Levy has done considerable research of undergraduate and graduate students’ experiences with technology and also teaches a course on this subject titled “Information and Contemplation.” This course particularly analyzes the finite resource of attention and how much is paid when people use technology.

“In a world in which we have a million things…that only becomes real when you pay attention to it,” Levy said. He shared some of his students’ responses to becoming more aware of their experience with technology, specifically e-mail.

Jack Lynch ’16 said that, as a first year student, he gets a flood of General Announcements. “I look at my watch after I look at my e-mails and almost an hour has gone by,” he said.

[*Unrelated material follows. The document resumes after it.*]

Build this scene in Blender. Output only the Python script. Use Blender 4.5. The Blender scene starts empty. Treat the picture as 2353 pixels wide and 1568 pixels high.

“Students don’t realize how emotional it is to do e-mail,” Levy said. His students had expressed anxiety, dissatisfaction, anger, stress and annoyance associated with checking their e-mail. Some felt the urge to e-mail because there was something they expected or because it was a distraction from something less pleasant. Others said that they simply checked their e-mail automatically.

Levy said he was surprised that many of his students used food as metaphor for this behavior, likening the urge to check their e-mail to repeatedly searching the fridge for food.

“E-mail and our online information lives is a form of consumption,” Levy said, asserting that one has to consider whether what they are consuming is healthy whether it is food or information.

Instructor of French and Italian Aurore Mroz said in the discussion after the talk that she has been interested in how one can stay efficient without having the bad aspects of rapid consumption, similar to fast food.

Levy encouraged the audience to be “mindful in” rather than “mindful of” because the latter is passive observation and the former is when one is actively involved in the task. In this way, he said that technology use can be a form of meditation.

To become more active in this process, Levy said, “We can learn how to use our powerful information technologies more effectively through observation, reflection and sharing.”